_THE REQUEST_: Output the material word for word. Leave each picture out.

_DATASET EXCERPT_:
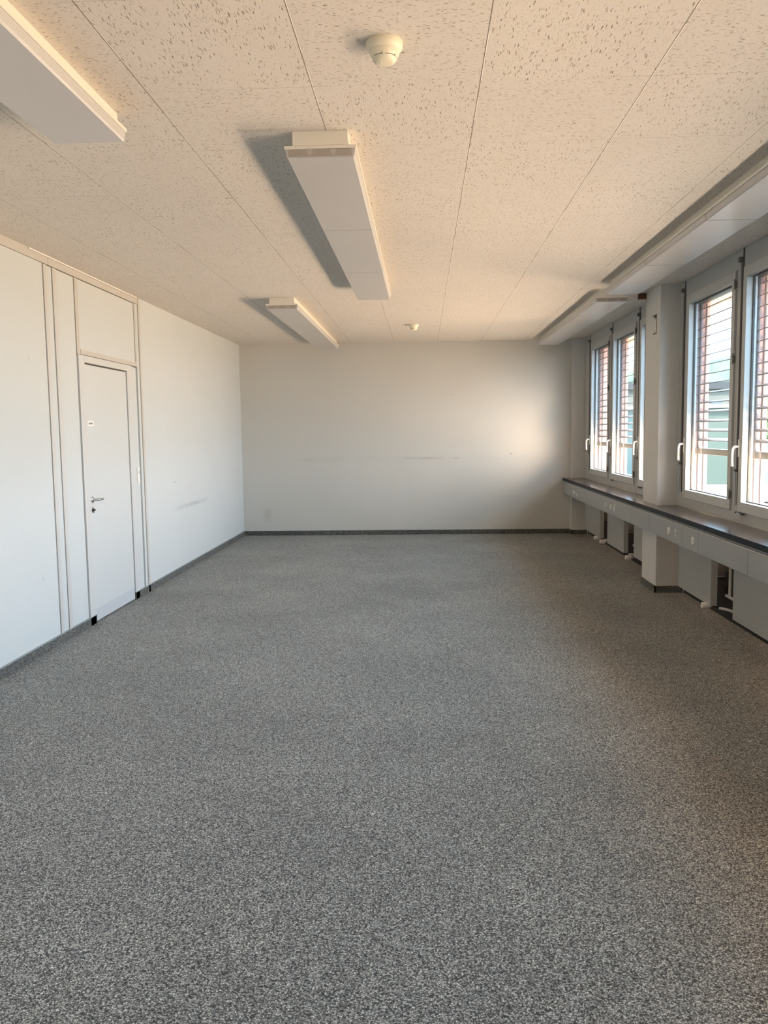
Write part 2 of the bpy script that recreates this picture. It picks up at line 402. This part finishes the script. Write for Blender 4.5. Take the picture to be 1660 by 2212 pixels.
trim(B(XL - .028, XL + .006, 5.764, 5.812, 0, 2.682), M['alu'], 'grey metal post on the left wall, furthest from the door')
trim(B(XL - .028, XL + .006, 5.905, 5.962, 0, 2.682), M['alu'], 'grey metal post, second to the left of the door')
trim(B(XL - .028, XL + .005, 6.276, 6.334, 2.112, 2.682), M['rail'], 'narrow grey post above the left side of the door frame')
trim(B(XL - .028, XL + .005, 7.571, 7.600, 2.112, 2.682), M['rail'], 'narrow grey strip above the right side of the door frame')
trim(B(XL - .028, XL + .004, 7.606, 7.664, 0, 2.682), M['panel'], 'pale post right of the door beside the switch plate')
trim(B(XL - .028, XL + .010, 7.670, 7.716, 0, 2.735), M['rail'], 'brownish grey edge strip where the plaster wall starts right of the door')
trim(B(XL - .028, XL + .008, 6.336, 7.604, 2.114, 2.150), M['rail'], 'grey horizontal bar over the door frame')
trim(BS([(XL - .028, XL + .008, YF, 5.548, 2.686, 2.749), (XL - .028, XL + .008, 5.548, 5.836, 2.686, 2.735)], ), M['rail'], 'grey top rail under the ceiling left of the posts')
trim(B(XL - .028, XL + .008, 5.842, 7.668, 2.686, 2.735), M['rail'], 'grey top rail under the ceiling above the door')
trim(B(XL - .028, XL + .011, 5.556, 7.668, 2.738, 2.748), M['white'], 'thin pale strip between the top rail and the ceiling')

# skirtings of carpet strip
def skirt(name, a, b):
    o = struct(name, BS(a), M['carpet_edge']); struct('edge_strip', BS(b), M['edge'], o); return o
skirt('baseboard_left', [(XL, XL + .010, YF, 6.402, 0, .066), (XL, XL + .010, 7.312, YB, 0, .066)], [(XL, XL + .012, YF, 6.402, .066, .071), (XL, XL + .012, 7.312, YB, .066, .071)])
skirt('baseboard_back', [(XL + .01, 2.105, YB - .010, YB, 0, .066)], [(XL + .01, 2.105, YB - .012, YB, .066, .070)])

# ------------------------------------------------------------------ door
d = thing('door_1', 'white flush door with lever handle and kick plate in the left wall', 'door', (XL, 6.40, 0), kind='structure')
def dl(n, build, m, par=d, **k): return obj(n, build, m, par, **k)
fr = dl('door_frame', BS([(-.05, .010, -.118, -.008, .0, 2.110), (-.05, .010, .915, 1.018, .0, 2.110), (-.05, .010, -.008, .915, 2.056, 2.110)], bev=.003), M['doorframe'])
dl('rebate', BS([(-.06, -.045, -.01, .92, 0, 2.06)]), M['gap'])
leaf = dl('door_leaf', B(-.043, .002, -.004, .902, .012, 2.044, bev=.0015), M['door'])
dl('kick_plate', B(.002, .0035, .0, .898, .016, .112), M['kick'], leaf)
h = dl('handle', lambda bm: (lathe(bm, [(.0, .002), (.024, .002), (.026, .006), (.022, .010), (.011, .012), (.010, .05), (.0, .05)], 20, 'x', (0, .035, .985)),
    tube(bm, [(.045, .032, .985), (.052, .045, .985), (.052, .080, .984), (.050, .120, .983), (.046, .150, .982), (.040, .162, .981)], [.009, .010, .010, .009, .008, .006], 12)), M['chrome'], leaf, smooth=True)
dl('key_rosette', lambda bm: lathe(bm, [(.0, .002), (.022, .002), (.023, .007), (.0, .009)], 20, 'x', (0, .030, .905)), M['chrome'], leaf, smooth=True)
dl('key', lambda bm: (box(bm, .009, .026, .0285, .0315, .897, .914), box(bm, .012, .015, .028, .033, .882, .897)), M['dark_metal'], leaf)
st = dl('door_sticker', B(.002, .0028, .020, .135, 1.566, 1.606), M['paper'], leaf); st['label'] = 'small white sticker with dark print'
def letters(bm):
    # a short slanted, bold word too small to read in the photograph: blurred strokes only
    y = .030
    for k, (wd, hh) in enumerate([(.014, .017), (.014, .017), (.012, .018), (.013, .017), (.014, .020), (.012, .020)]):
        z0 = 1.579
        sl = .003
        for q in range(3):
            t0 = y + q * .0042
            vs = [bm.verts.new(p_) for p_ in ((.0031, t0, z0), (.0031, t0 + .0028, z0), (.0031, t0 + .0028 + sl, z0 + hh - (q + k) % 3 * .003), (.0031, t0 + sl, z0 + hh - (q + k) % 3 * .003))]
            bm.faces.new(vs)
        box(bm, .0028, .0031, y + (k % 2) * .002, y + wd - .004, z0 + (k % 3) * .005, z0 + (k % 3) * .005 + .0035)
        y += wd + .001
dl('sticker_print', letters, M['ink'], st)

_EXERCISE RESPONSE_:
Write part 2 of the bpy script that recreates this picture. It picks up at line 402. This part finishes the script. Write for Blender 4.5. Take the picture to be 1660 by 2212 pixels.
trim(B(XL - .028, XL + .006, 5.764, 5.812, 0, 2.682), M['alu'], 'grey metal post on the left wall, furthest from the door')
trim(B(XL - .028, XL + .006, 5.905, 5.962, 0, 2.682), M['alu'], 'grey metal post, second to the left of the door')
trim(B(XL - .028, XL + .005, 6.276, 6.334, 2.112, 2.682), M['rail'], 'narrow grey post above the left side of the door frame')
trim(B(XL - .028, XL + .005, 7.571, 7.600, 2.112, 2.682), M['rail'], 'narrow grey strip above the right side of the door frame')
trim(B(XL - .028, XL + .004, 7.606, 7.664, 0, 2.682), M['panel'], 'pale post right of the door beside the switch plate')
trim(B(XL - .028, XL + .010, 7.670, 7.716, 0, 2.735), M['rail'], 'brownish grey edge strip where the plaster wall starts right of the door')
trim(B(XL - .028, XL + .008, 6.336, 7.604, 2.114, 2.150), M['rail'], 'grey horizontal bar over the door frame')
trim(BS([(XL - .028, XL + .008, YF, 5.548, 2.686, 2.749), (XL - .028, XL + .008, 5.548, 5.836, 2.686, 2.735)], ), M['rail'], 'grey top rail under the ceiling left of the posts')
trim(B(XL - .028, XL + .008, 5.842, 7.668, 2.686, 2.735), M['rail'], 'grey top rail under the ceiling above the door')
trim(B(XL - .028, XL + .011, 5.556, 7.668, 2.738, 2.748), M['white'], 'thin pale strip between the top rail and the ceiling')

# skirtings of carpet strip
def skirt(name, a, b):
    o = struct(name, BS(a), M['carpet_edge']); struct('edge_strip', BS(b), M['edge'], o); return o
skirt('baseboard_left', [(XL, XL + .010, YF, 6.402, 0, .066), (XL, XL + .010, 7.312, YB, 0, .066)], [(XL, XL + .012, YF, 6.402, .066, .071), (XL, XL + .012, 7.312, YB, .066, .071)])
skirt('baseboard_back', [(XL + .01, 2.105, YB - .010, YB, 0, .066)], [(XL + .01, 2.105, YB - .012, YB, .066, .070)])

# ------------------------------------------------------------------ door
d = thing('door_1', 'white flush door with lever handle and kick plate in the left wall', 'door', (XL, 6.40, 0), kind='structure')
def dl(n, build, m, par=d, **k): return obj(n, build, m, par, **k)
fr = dl('door_frame', BS([(-.05, .010, -.118, -.008, .0, 2.110), (-.05, .010, .915, 1.018, .0, 2.110), (-.05, .010, -.008, .915, 2.056, 2.110)], bev=.003), M['doorframe'])
dl('rebate', BS([(-.06, -.045, -.01, .92, 0, 2.06)]), M['gap'])
leaf = dl('door_leaf', B(-.043, .002, -.004, .902, .012, 2.044, bev=.0015), M['door'])
dl('kick_plate', B(.002, .0035, .0, .898, .016, .112), M['kick'], leaf)
h = dl('handle', lambda bm: (lathe(bm, [(.0, .002), (.024, .002), (.026, .006), (.022, .010), (.011, .012), (.010, .05), (.0, .05)], 20, 'x', (0, .035, .985)),
    tube(bm, [(.045, .032, .985), (.052, .045, .985), (.052, .080, .984), (.050, .120, .983), (.046, .150, .982), (.040, .162, .981)], [.009, .010, .010, .009, .008, .006], 12)), M['chrome'], leaf, smooth=True)
dl('key_rosette', lambda bm: lathe(bm, [(.0, .002), (.022, .002), (.023, .007), (.0, .009)], 20, 'x', (0, .030, .905)), M['chrome'], leaf, smooth=True)
dl('key', lambda bm: (box(bm, .009, .026, .0285, .0315, .897, .914), box(bm, .012, .015, .028, .033, .882, .897)), M['dark_metal'], leaf)
st = dl('door_sticker', B(.002, .0028, .020, .135, 1.566, 1.606), M['paper'], leaf); st['label'] = 'small white sticker with dark print'
def letters(bm):
    # a short slanted, bold word too small to read in the photograph: blurred strokes only
    y = .030
    for k, (wd, hh) in enumerate([(.014, .017), (.014, .017), (.012, .018), (.013, .017), (.014, .020), (.012, .020)]):
        z0 = 1.579
        sl = .003
        for q in range(3):
            t0 = y + q * .0042
            vs = [bm.verts.new(p_) for p_ in ((.0031, t0, z0), (.0031, t0 + .0028, z0), (.0031, t0 + .0028 + sl, z0 + hh - (q + k) % 3 * .003), (.0031, t0 + sl, z0 + hh - (q + k) % 3 * .003))]
            bm.faces.new(vs)
        box(bm, .0028, .0031, y + (k % 2) * .002, y + wd - .004, z0 + (k % 3) * .005, z0 + (k % 3) * .005 + .0035)
        y += wd + .001
dl('sticker_print', letters, M['ink'], st)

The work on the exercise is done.